**Job**
Every line in the listing is to be echoed verbatim.

**Dataset content**
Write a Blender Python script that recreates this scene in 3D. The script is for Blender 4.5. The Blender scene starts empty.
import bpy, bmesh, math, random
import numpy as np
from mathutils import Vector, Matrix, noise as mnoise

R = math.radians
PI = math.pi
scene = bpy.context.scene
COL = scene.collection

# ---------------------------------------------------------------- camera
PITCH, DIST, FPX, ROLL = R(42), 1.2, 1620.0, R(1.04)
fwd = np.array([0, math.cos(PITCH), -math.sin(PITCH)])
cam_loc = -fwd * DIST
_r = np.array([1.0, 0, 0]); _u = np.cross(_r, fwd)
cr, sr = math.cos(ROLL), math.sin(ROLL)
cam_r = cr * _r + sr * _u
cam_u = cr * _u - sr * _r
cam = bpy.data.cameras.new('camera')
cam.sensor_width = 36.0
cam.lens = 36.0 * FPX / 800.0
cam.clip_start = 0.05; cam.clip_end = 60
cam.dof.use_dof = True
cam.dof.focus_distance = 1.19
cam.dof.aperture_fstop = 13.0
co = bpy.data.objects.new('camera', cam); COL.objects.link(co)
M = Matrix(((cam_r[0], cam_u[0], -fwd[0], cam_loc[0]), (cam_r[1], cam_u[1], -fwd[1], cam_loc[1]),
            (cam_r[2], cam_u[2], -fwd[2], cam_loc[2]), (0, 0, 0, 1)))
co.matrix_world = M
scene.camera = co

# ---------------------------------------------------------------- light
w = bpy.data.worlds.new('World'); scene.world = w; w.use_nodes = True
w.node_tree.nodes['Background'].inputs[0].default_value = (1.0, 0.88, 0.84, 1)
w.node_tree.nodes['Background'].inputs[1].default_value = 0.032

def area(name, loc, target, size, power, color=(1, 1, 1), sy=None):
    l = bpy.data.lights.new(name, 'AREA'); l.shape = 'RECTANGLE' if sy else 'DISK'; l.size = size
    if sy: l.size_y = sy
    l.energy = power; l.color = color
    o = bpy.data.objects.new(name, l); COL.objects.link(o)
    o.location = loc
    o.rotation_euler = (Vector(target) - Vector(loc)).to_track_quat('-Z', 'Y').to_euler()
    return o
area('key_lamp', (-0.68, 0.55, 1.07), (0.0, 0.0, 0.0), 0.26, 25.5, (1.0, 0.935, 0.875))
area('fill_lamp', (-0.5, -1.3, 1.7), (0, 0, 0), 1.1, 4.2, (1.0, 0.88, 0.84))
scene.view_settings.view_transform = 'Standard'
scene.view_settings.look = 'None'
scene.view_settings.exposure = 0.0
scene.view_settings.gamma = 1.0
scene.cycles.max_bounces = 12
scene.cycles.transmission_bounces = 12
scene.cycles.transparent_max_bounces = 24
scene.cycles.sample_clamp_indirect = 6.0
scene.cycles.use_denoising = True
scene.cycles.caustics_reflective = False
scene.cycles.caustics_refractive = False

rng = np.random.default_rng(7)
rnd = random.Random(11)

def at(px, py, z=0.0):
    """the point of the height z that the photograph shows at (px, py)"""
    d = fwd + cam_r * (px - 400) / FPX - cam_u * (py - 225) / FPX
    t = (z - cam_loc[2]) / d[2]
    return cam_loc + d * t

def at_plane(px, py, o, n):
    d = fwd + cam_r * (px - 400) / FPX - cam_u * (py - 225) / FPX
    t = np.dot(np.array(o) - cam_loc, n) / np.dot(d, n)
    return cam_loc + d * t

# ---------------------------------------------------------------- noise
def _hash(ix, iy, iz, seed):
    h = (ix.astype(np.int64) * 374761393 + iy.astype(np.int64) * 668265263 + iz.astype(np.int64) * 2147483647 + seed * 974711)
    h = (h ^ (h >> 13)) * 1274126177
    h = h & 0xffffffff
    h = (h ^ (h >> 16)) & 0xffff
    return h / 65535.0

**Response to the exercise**
Write a Blender Python script that recreates this scene in 3D. The script is for Blender 4.5. The Blender scene starts empty.
import bpy, bmesh, math, random
import numpy as np
from mathutils import Vector, Matrix, noise as mnoise

R = math.radians
PI = math.pi
scene = bpy.context.scene
COL = scene.collection

# ---------------------------------------------------------------- camera
PITCH, DIST, FPX, ROLL = R(42), 1.2, 1620.0, R(1.04)
fwd = np.array([0, math.cos(PITCH), -math.sin(PITCH)])
cam_loc = -fwd * DIST
_r = np.array([1.0, 0, 0]); _u = np.cross(_r, fwd)
cr, sr = math.cos(ROLL), math.sin(ROLL)
cam_r = cr * _r + sr * _u
cam_u = cr * _u - sr * _r
cam = bpy.data.cameras.new('camera')
cam.sensor_width = 36.0
cam.lens = 36.0 * FPX / 800.0
cam.clip_start = 0.05; cam.clip_end = 60
cam.dof.use_dof = True
cam.dof.focus_distance = 1.19
cam.dof.aperture_fstop = 13.0
co = bpy.data.objects.new('camera', cam); COL.objects.link(co)
M = Matrix(((cam_r[0], cam_u[0], -fwd[0], cam_loc[0]), (cam_r[1], cam_u[1], -fwd[1], cam_loc[1]),
            (cam_r[2], cam_u[2], -fwd[2], cam_loc[2]), (0, 0, 0, 1)))
co.matrix_world = M
scene.camera = co

# ---------------------------------------------------------------- light
w = bpy.data.worlds.new('World'); scene.world = w; w.use_nodes = True
w.node_tree.nodes['Background'].inputs[0].default_value = (1.0, 0.88, 0.84, 1)
w.node_tree.nodes['Background'].inputs[1].default_value = 0.032

def area(name, loc, target, size, power, color=(1, 1, 1), sy=None):
    l = bpy.data.lights.new(name, 'AREA'); l.shape = 'RECTANGLE' if sy else 'DISK'; l.size = size
    if sy: l.size_y = sy
    l.energy = power; l.color = color
    o = bpy.data.objects.new(name, l); COL.objects.link(o)
    o.location = loc
    o.rotation_euler = (Vector(target) - Vector(loc)).to_track_quat('-Z', 'Y').to_euler()
    return o
area('key_lamp', (-0.68, 0.55, 1.07), (0.0, 0.0, 0.0), 0.26, 25.5, (1.0, 0.935, 0.875))
area('fill_lamp', (-0.5, -1.3, 1.7), (0, 0, 0), 1.1, 4.2, (1.0, 0.88, 0.84))
scene.view_settings.view_transform = 'Standard'
scene.view_settings.look = 'None'
scene.view_settings.exposure = 0.0
scene.view_settings.gamma = 1.0
scene.cycles.max_bounces = 12
scene.cycles.transmission_bounces = 12
scene.cycles.transparent_max_bounces = 24
scene.cycles.sample_clamp_indirect = 6.0
scene.cycles.use_denoising = True
scene.cycles.caustics_reflective = False
scene.cycles.caustics_refractive = False

rng = np.random.default_rng(7)
rnd = random.Random(11)

def at(px, py, z=0.0):
    """the point of the height z that the photograph shows at (px, py)"""
    d = fwd + cam_r * (px - 400) / FPX - cam_u * (py - 225) / FPX
    t = (z - cam_loc[2]) / d[2]
    return cam_loc + d * t

def at_plane(px, py, o, n):
    d = fwd + cam_r * (px - 400) / FPX - cam_u * (py - 225) / FPX
    t = np.dot(np.array(o) - cam_loc, n) / np.dot(d, n)
    return cam_loc + d * t

# ---------------------------------------------------------------- noise
def _hash(ix, iy, iz, seed):
    h = (ix.astype(np.int64) * 374761393 + iy.astype(np.int64) * 668265263 + iz.astype(np.int64) * 2147483647 + seed * 974711)
    h = (h ^ (h >> 13)) * 1274126177
    h = h & 0xffffffff
    h = (h ^ (h >> 16)) & 0xffff
    return h / 65535.0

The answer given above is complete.